I. THE NATURAL VISION OF GOD IN THIS LIFE . This is, even in the best men, dim and unsatisfying. "Now we see through a glass darkly" ( 1 Corinthians 13:12 ). We have to look within us and without us; and, among the confused shadows of things, as sight and memory and imagination present them to us, we have to piece together a conception of that mysterious and inscrutable Power which alone exists of itself and has brought all that is beside itself into existence. How should not the vision be unsatisfactory? Agnosticism denies that any conception which we can form can possibly bear any resemblance at all to the reality, if there be a reality. Agnosticism, to be consistent , ought not to go so far, but should content itself with saying that we cannot tell whether there be a resemblance or no. Some conception, however, of God all men form who reflect at all; and there is so much likeness among the conceptions of men of all times and countries as to point to some basis of truth underlying them all as the only conceivable ground of the similarity. The conceptions differ less in their essential character than in their vividness and their continuousness. Most men " see God" dimly and rarely—by snatches, and as through a cloud or mist. A small number have a somewhat clearer and more frequent vision. To a few only is it given to "set God always before their face," and to see him with something approaching to distinctness.

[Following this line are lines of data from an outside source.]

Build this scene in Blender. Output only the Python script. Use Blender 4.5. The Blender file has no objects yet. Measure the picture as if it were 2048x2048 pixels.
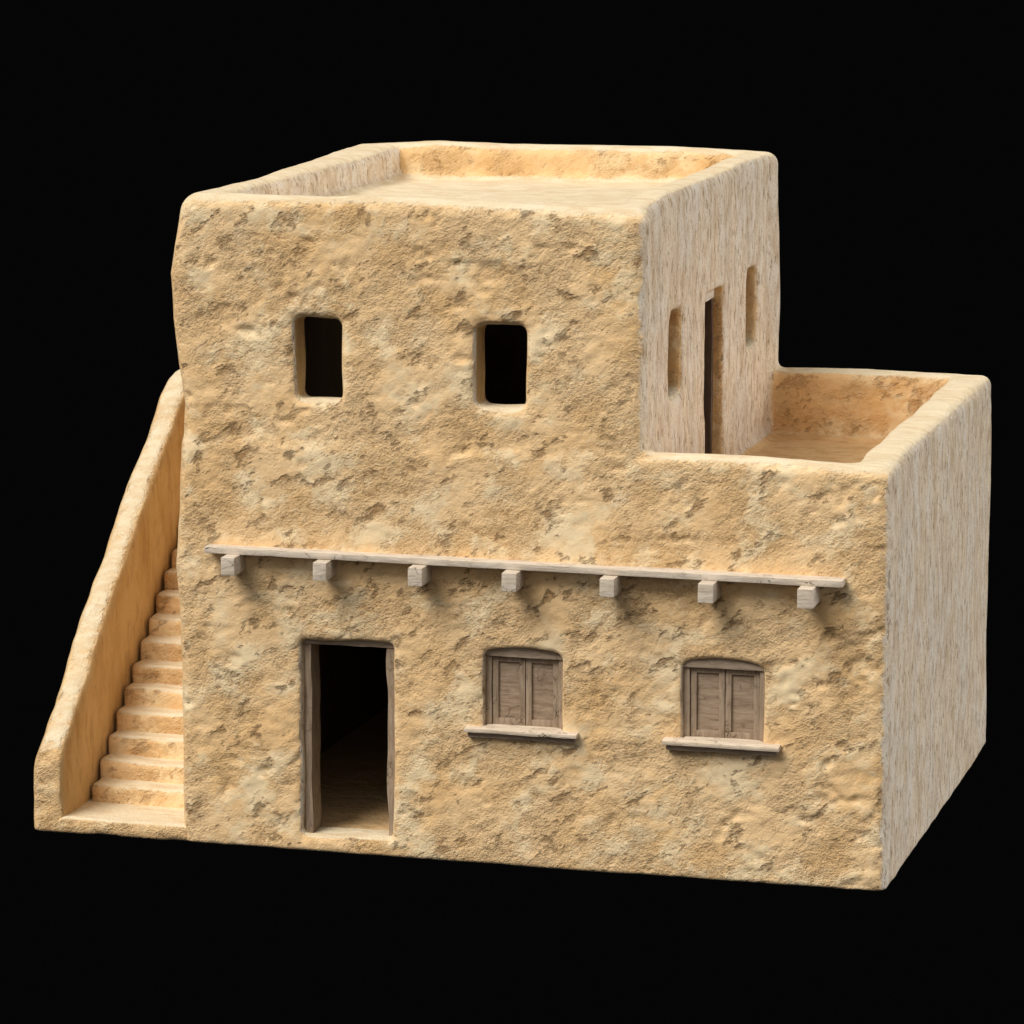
import bpy, math, random
import numpy as np
from mathutils import Matrix, Vector

random.seed(7)
scene = bpy.context.scene
COL = scene.collection

# ------------------------------------------------------------------ dimensions (metres)
W, D, H1, H2, U = 7.5, 7.07, 4.385, 6.94, 5.0     # width, depth, lower and upper height, width of the upper storey
T = 0.40                                        # wall thickness
SX = 1.733                                      # stair reaches this far left of the house
ROOF_Z, TERR_Z, FLOOR_Z = 6.55, 3.60, 0.17

# ------------------------------------------------------------------ noise on grids and on points
def lattice_noise(shape, origin, h, cell, seed, stretch=(1, 1, 1)):
    """smooth value noise in [-1, 1] on a voxel grid, sampled from a coarse random lattice"""
    rng = np.random.RandomState(seed)
    out = None
    ws = []; ns = []
    for ax in range(3):
        c = cell * stretch[ax]
        t = (np.arange(shape[ax]) * h) / c
        i = np.floor(t).astype(int); f = t - i
        n = i.max() + 4
        Wm = np.zeros((shape[ax], n), np.float32)
        w = [(1 - f) ** 3 / 6, (3 * f ** 3 - 6 * f ** 2 + 4) / 6,
             (-3 * f ** 3 + 3 * f ** 2 + 3 * f + 1) / 6, f ** 3 / 6]
        for k in range(4):
            Wm[np.arange(shape[ax]), i + k] += w[k]
        ws.append(Wm); ns.append(n)
    R = rng.uniform(-1, 1, ns).astype(np.float32)
    A = np.tensordot(ws[0], R, (1, 0))
    A = np.tensordot(A, ws[1], (1, 1)).transpose(0, 2, 1)
    A = np.tensordot(A, ws[2], (2, 1))
    return A * 1.6

def hash3(i, j, k, seed):
    n = (i * 73856093) ^ (j * 19349663) ^ (k * 83492791) ^ (seed * 2654435761)
    n = (n ^ (n >> 13)) * 1274126177
    n = n & 0xffffffff
    n = (n ^ (n >> 16)) & 0xffff
    return n.astype(np.float32) / 32767.5 - 1.0

def pnoise(P, freq, seed):
    """value noise in [-1, 1] at arbitrary points"""
    Q = P * np.asarray(freq, dtype=np.float64)
    I = np.floor(Q).astype(np.int64); F = (Q - I).astype(np.float32)
    F = F * F * (3 - 2 * F)
    r = 0
    for a in (0, 1):
        for b in (0, 1):
            for c in (0, 1):
                w = (F[:, 0] if a else 1 - F[:, 0]) * (F[:, 1] if b else 1 - F[:, 1]) * (F[:, 2] if c else 1 - F[:, 2])
                r = r + w * hash3(I[:, 0] + a, I[:, 1] + b, I[:, 2] + c, seed)
    return r

# ------------------------------------------------------------------ signed distance helpers
def sbox(X, Y, Z, lo, hi, r=0.0):
    c = [(a + b) / 2 for a, b in zip(lo, hi)]; e = [(b - a) / 2 - r for a, b in zip(lo, hi)]
    qx = np.abs(X - c[0]) - e[0]; qy = np.abs(Y - c[1]) - e[1]; qz = np.abs(Z - c[2]) - e[2]
    out = np.sqrt(np.maximum(qx, 0) ** 2 + np.maximum(qy, 0) ** 2 + np.maximum(qz, 0) ** 2)
    return out + np.minimum(np.maximum(qx, np.maximum(qy, qz)), 0) - r

def smax(a, b, k):
    h = np.maximum(k - np.abs(a - b), 0) / k
    return np.maximum(a, b) + h * h * k * 0.25

def smin(a, b, k):
    return -smax(-a, -b, k)

def surface_nets(S, origin, h):
    """quads of the zero surface of grid S (negative inside)"""
    neg = S < 0
    nx, ny, nz = S.shape
    cnt = np.zeros((nx - 1, ny - 1, nz - 1), np.uint8)
    for a in (0, 1):
        for b in (0, 1):
            for c in (0, 1):
                cnt += neg[a:nx - 1 + a, b:ny - 1 + b, c:nz - 1 + c]
    act = (cnt > 0) & (cnt < 8)
    ci = np.argwhere(act)
    idx = np.full(act.shape, -1, np.int64); idx[act] = np.arange(len(ci))
    acc = np.zeros((len(ci), 3)); num = np.zeros(len(ci))
    cor = {}
    for a in (0, 1):
        for b in (0, 1):
            for c in (0, 1):
                cor[a, b, c] = S[ci[:, 0] + a, ci[:, 1] + b, ci[:, 2] + c].astype(np.float64)
    for ax in range(3):
        for u in (0, 1):
            for v in (0, 1):
                p0 = [u, v]; p0.insert(ax, 0); p1 = list(p0); p1[ax] = 1
                s0, s1 = cor[tuple(p0)], cor[tuple(p1)]
                m = (s0 < 0) != (s1 < 0)
                t = np.where(m, s0 / np.where(m, s0 - s1, 1), 0)
                pt = np.array(p0, float)[None, :].repeat(len(ci), 0); pt[:, ax] = t
                acc[m] += pt[m]; num[m] += 1
    V = (ci + acc / num[:, None]) * h + np.asarray(origin)
    quads = []
    for ax in range(3):
        s0 = [slice(None)] * 3; s1 = [slice(None)] * 3
        s0[ax] = slice(0, -1); s1[ax] = slice(1, None)
        A, B = neg[tuple(s0)], neg[tuple(s1)]
        e = np.argwhere(A != B)
        o1, o2 = (ax + 1) % 3, (ax + 2) % 3
        ok = (e[:, o1] > 0) & (e[:, o2] > 0) & (e[:, o1] < S.shape[o1] - 1) & (e[:, o2] < S.shape[o2] - 1)
        e = e[ok]
        ins = A[e[:, 0], e[:, 1], e[:, 2]]
        def at(d1, d2):
            q = e.copy(); q[:, o1] += d1; q[:, o2] += d2
            return idx[q[:, 0], q[:, 1], q[:, 2]]
        q = np.stack([at(-1, -1), at(0, -1), at(0, 0), at(-1, 0)], 1)
        q[~ins] = q[~ins][:, ::-1]
        quads.append(q)
    return V, np.concatenate(quads)

def grid(lo, hi, h):
    n = [int(round((b - a) / h)) + 1 for a, b in zip(lo, hi)]
    ax = [np.arange(k) * h + a for k, a in zip(n, lo)]
    X = ax[0].astype(np.float32)[:, None, None]; Y = ax[1].astype(np.float32)[None, :, None]; Z = ax[2].astype(np.float32)[None, None, :]
    return X, Y, Z, tuple(n)

def relief(V, N):
    """rough lime plaster: real dents and swellings, strongest on faces that look to the front"""
    fy = np.clip((np.abs(N[:, 1]) - .55) / .35, 0, 1)
    skew = V.copy(); skew[:, 0] = V[:, 0] - .30 * V[:, 2]
    a = pnoise(skew, (2.6, 2.6, 3.4), 11)
    b = pnoise(skew, (6.0, 6.0, 8.5), 12)
    c = pnoise(skew, (13.0, 13.0, 17.0), 13)
    f = .55 * a + .5 * b + .35 * c
    dent = -np.clip(f - .38, 0, 1)
    hgt = fy * (.006 * a + .007 * b + .007 * c + .070 * dent)
    hgt += (1 - fy) * (.005 * pnoise(V, 3.1, 21) + .003 * pnoise(V, 8.0, 22))
    return V + N * hgt[:, None]

def vnormals(V, Q):
    n = np.cross(V[Q[:, 2]] - V[Q[:, 0]], V[Q[:, 3]] - V[Q[:, 1]])
    N = np.zeros_like(V)
    for k in range(4):
        for c in range(3):
            N[:, c] += np.bincount(Q[:, k], n[:, c], len(V))
    N /= np.linalg.norm(N, axis=1)[:, None] + 1e-12
    return N, n / (np.linalg.norm(n, axis=1)[:, None] + 1e-12)

def link(name, me, mat, parent):
    o = bpy.data.objects.new(name, me); COL.objects.link(o)
    if mat: me.materials.append(mat)
    o.parent = parent
    return o

def mesh_np(name, V, Q, N, mat, parent):
    used = np.unique(Q); remap = np.full(len(V), -1, np.int64); remap[used] = np.arange(len(used))
    v = V[used]; q = remap[Q]
    me = bpy.data.meshes.new(name)
    me.vertices.add(len(v)); me.vertices.foreach_set('co', v.astype(np.float32).ravel())
    me.loops.add(q.size); me.loops.foreach_set('vertex_index', q.astype(np.int32).ravel())
    me.polygons.add(len(q))
    me.polygons.foreach_set('loop_start', np.arange(0, q.size, 4, dtype=np.int32))
    me.polygons.foreach_set('loop_total', np.full(len(q), 4, np.int32))
    me.update(calc_edges=True)
    me.polygons.foreach_set('use_smooth', np.ones(len(q), bool))
    if N is not None:
        me.normals_split_custom_set_from_vertices(N[used].tolist())
    return link(name, me, mat, parent)

# ------------------------------------------------------------------ materials
class NT:
    def __init__(self, name):
        self.m = bpy.data.materials.new(name); self.m.use_nodes = True
        self.t = self.m.node_tree; self.t.nodes.clear()
        self.out = self.n('ShaderNodeOutputMaterial'); self.b = self.n('ShaderNodeBsdfPrincipled')
        self.l(self.b.outputs[0], self.out.inputs[0])
    def n(self, t, **k):
        x = self.t.nodes.new(t)
        for a, v in k.items(): setattr(x, a, v)
        return x
    def l(self, a, b): self.t.links.new(a, b)
    def set(self, sock, v):
        if hasattr(v, 'is_output') or isinstance(v, bpy.types.NodeSocket): self.l(v, sock)
        else: sock.default_value = v
    def math(self, op, a, b=0.0, clamp=False):
        x = self.n('ShaderNodeMath', operation=op, use_clamp=clamp)
        self.set(x.inputs[0], a); self.set(x.inputs[1], b); return x.outputs[0]
    def mapv(self, vec, scale=(1, 1, 1), rot=(0, 0, 0), loc=(0, 0, 0)):
        x = self.n('ShaderNodeMapping'); self.l(vec, x.inputs[0])
        x.inputs['Scale'].default_value = scale; x.inputs['Rotation'].default_value = rot; x.inputs['Location'].default_value = loc
        return x.outputs[0]
    def noise(self, vec, scale, detail=4, rough=.55, dist=0.0):
        x = self.n('ShaderNodeTexNoise'); self.l(vec, x.inputs['Vector'])
        x.inputs['Scale'].default_value = scale; x.inputs['Detail'].default_value = detail
        x.inputs['Roughness'].default_value = rough; x.inputs['Distortion'].default_value = dist
        return x.outputs[0]
    def ramp(self, f, lo, hi, smooth=True):
        x = self.n('ShaderNodeMapRange', interpolation_type='SMOOTHSTEP' if smooth else 'LINEAR')
        self.l(f, x.inputs['Value']); x.inputs['From Min'].default_value = lo; x.inputs['From Max'].default_value = hi
        return x.outputs[0]
    def mix(self, f, a, b, mode='MIX'):
        x = self.n('ShaderNodeMix', data_type='RGBA', blend_type=mode)
        self.set(x.inputs[0], f)
        for s, v in ((x.inputs[6], a), (x.inputs[7], b)):
            if isinstance(v, tuple): s.default_value = (*v, 1)
            else: self.l(v, s)
        return x.outputs[2]
    def fmix(self, f, a, b):
        x = self.n('ShaderNodeMix', data_type='FLOAT')
        self.set(x.inputs[0], f); self.set(x.inputs[2], a); self.set(x.inputs[3], b); return x.outputs[0]

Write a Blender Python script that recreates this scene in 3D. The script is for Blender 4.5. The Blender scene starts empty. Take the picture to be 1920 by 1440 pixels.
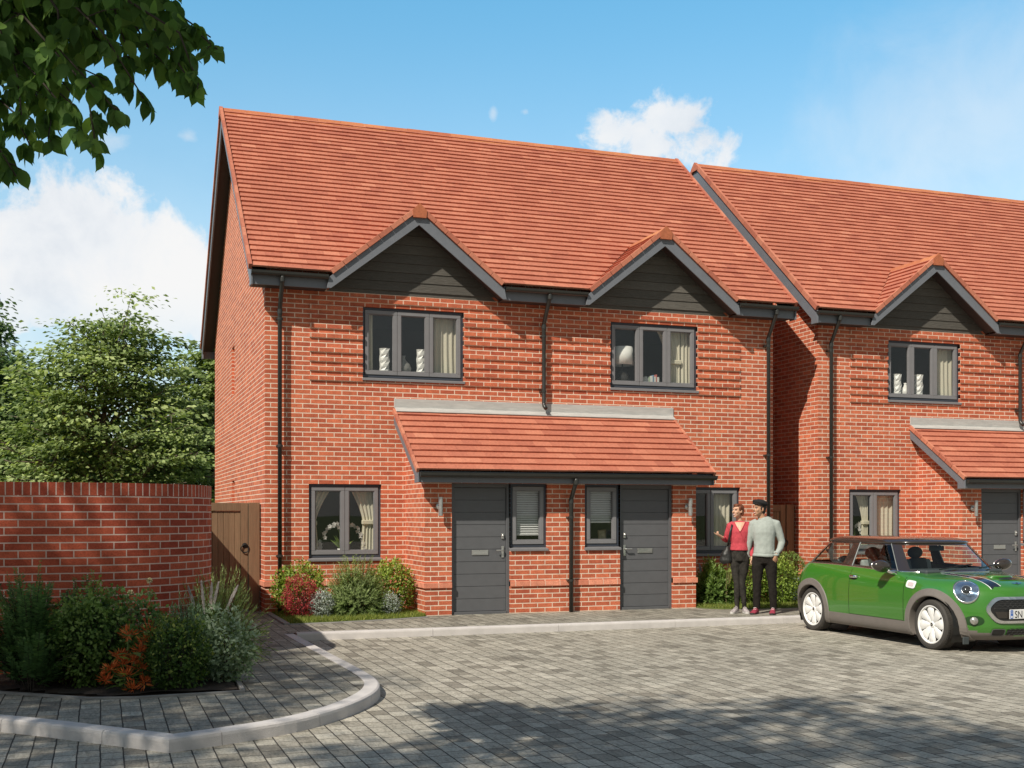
import bpy, bmesh, math, random
import numpy as np
from mathutils import Vector, Matrix, noise
from mathutils.bvhtree import BVHTree

random.seed(7)
RNG = np.random.default_rng(11)
SC = bpy.context.scene
COL = SC.collection
R = math.radians

# ------------------------------------------------------------------ node helpers
def new_mat(name):
    m = bpy.data.materials.new(name)
    m.use_nodes = True
    nt = m.node_tree
    nt.nodes.clear()
    out = nt.nodes.new('ShaderNodeOutputMaterial')
    return m, nt, out

class N:
    """tiny wrapper to write node graphs as expressions"""
    def __init__(s, nt): s.nt = nt
    def node(s, typ, **kw):
        n = s.nt.nodes.new(typ)
        for k, v in kw.items(): setattr(n, k, v)
        return n
    def put(s, sock, v):
        if hasattr(v, 'is_output') or isinstance(v, bpy.types.NodeSocket): s.nt.links.new(v, sock)
        elif v is not None:
            if isinstance(v, (tuple, list)) and len(v) == 3 and sock.type == 'RGBA': v = (*v, 1)
            sock.default_value = v
    def math(s, op, a, b=None, c=None, clamp=False):
        n = s.node('ShaderNodeMath', operation=op, use_clamp=clamp)
        s.put(n.inputs[0], a)
        if b is not None: s.put(n.inputs[1], b)
        if c is not None: s.put(n.inputs[2], c)
        return n.outputs[0]
    def mix(s, f, a, b, mode='MIX'):
        n = s.node('ShaderNodeMix', data_type='RGBA', blend_type=mode)
        s.put(n.inputs[0], f); s.put(n.inputs[6], a); s.put(n.inputs[7], b)
        return n.outputs[2]
    def noise(s, scale, detail=4, rough=0.55, vec=None, dist=0.0, out='Fac'):
        n = s.node('ShaderNodeTexNoise')
        n.inputs['Scale'].default_value = scale; n.inputs['Detail'].default_value = detail
        n.inputs['Roughness'].default_value = rough; n.inputs['Distortion'].default_value = dist
        if vec is not None: s.nt.links.new(vec, n.inputs['Vector'])
        return n.outputs[out]
    def ramp(s, f, stops, interp='LINEAR'):
        n = s.node('ShaderNodeValToRGB'); n.color_ramp.interpolation = interp
        el = n.color_ramp.elements
        while len(el) < len(stops): el.new(0.5)
        for e, (p, c) in zip(el, stops):
            e.position = p; e.color = (*c, 1) if len(c) == 3 else c
        s.nt.links.new(f, n.inputs[0])
        return n.outputs[0]
    def maprange(s, v, a, b, c=0.0, d=1.0, smooth=False):
        n = s.node('ShaderNodeMapRange', interpolation_type='SMOOTHSTEP' if smooth else 'LINEAR')
        for i, x in zip(range(5), (v, a, b, c, d)): s.put(n.inputs[i], x)
        return n.outputs[0]
    def coord(s, out='Object'):
        return s.node('ShaderNodeTexCoord').outputs[out]
    def attr(s, name='rnd'):
        return s.node('ShaderNodeAttribute', attribute_name=name).outputs['Fac']
    def mapping(s, vec, loc=(0,0,0), rot=(0,0,0), sc=(1,1,1)):
        n = s.node('ShaderNodeMapping')
        s.nt.links.new(vec, n.inputs[0])
        n.inputs[1].default_value = loc; n.inputs[2].default_value = rot; n.inputs[3].default_value = sc
        return n.outputs[0]
    def bump(s, h, strength=0.3, dist=0.01):
        n = s.node('ShaderNodeBump'); n.inputs['Strength'].default_value = strength
        n.inputs['Distance'].default_value = dist
        s.nt.links.new(h, n.inputs['Height'])
        return n.outputs[0]
    def bsdf(s, col, rough=0.6, metal=0.0, normal=None, coat=0.0, spec=0.5):
        n = s.node('ShaderNodeBsdfPrincipled')
        s.put(n.inputs['Base Color'], col); s.put(n.inputs['Roughness'], rough)
        n.inputs['Metallic'].default_value = metal
        n.inputs['Coat Weight'].default_value = coat
        n.inputs['Coat Roughness'].default_value = 0.03
        n.inputs['Specular IOR Level'].default_value = spec
        if normal is not None: s.nt.links.new(normal, n.inputs['Normal'])
        return n.outputs[0]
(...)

II. THE ECSTATIC VISION OF GOD IN THIS LIFE . It has been the privilege of some great saints to be lifted up from earth into that condition which is called ecstasy, and while in that state to have a vision of God. In ecstasy Moses saw "the glory of God" from the "cleft in the rock" on his second ascent of Sinai ( Exodus 33:18-23 ; Exodus 34:6-8 ). In ecstasy Isaiah now saw him. In ecstasy Ezekiel saw him "by the river of Chebar" ( Ezekiel 1:26-28 ). So St. John the divine beheld him in the island of Patmos ( Revelation 4:2-11 ). The exact nature of such visions we do not know; but it is only reasonable to suppose that they were, to those favored with them, revelations of God more distinct, more vivid, more satisfying, than any which belong to the ordinary course of nature, even to those which are vouchsafed to the "pure in heart" ( Matthew 5:8 ). They fall short in respect of duration; they are transient—some of them, perhaps, momentary. But their vividness seems to have so impressed them on the beholders as to have given them a quasi-permanency in the recollection, which made them possessions for life, and gave them an undying influence on the character.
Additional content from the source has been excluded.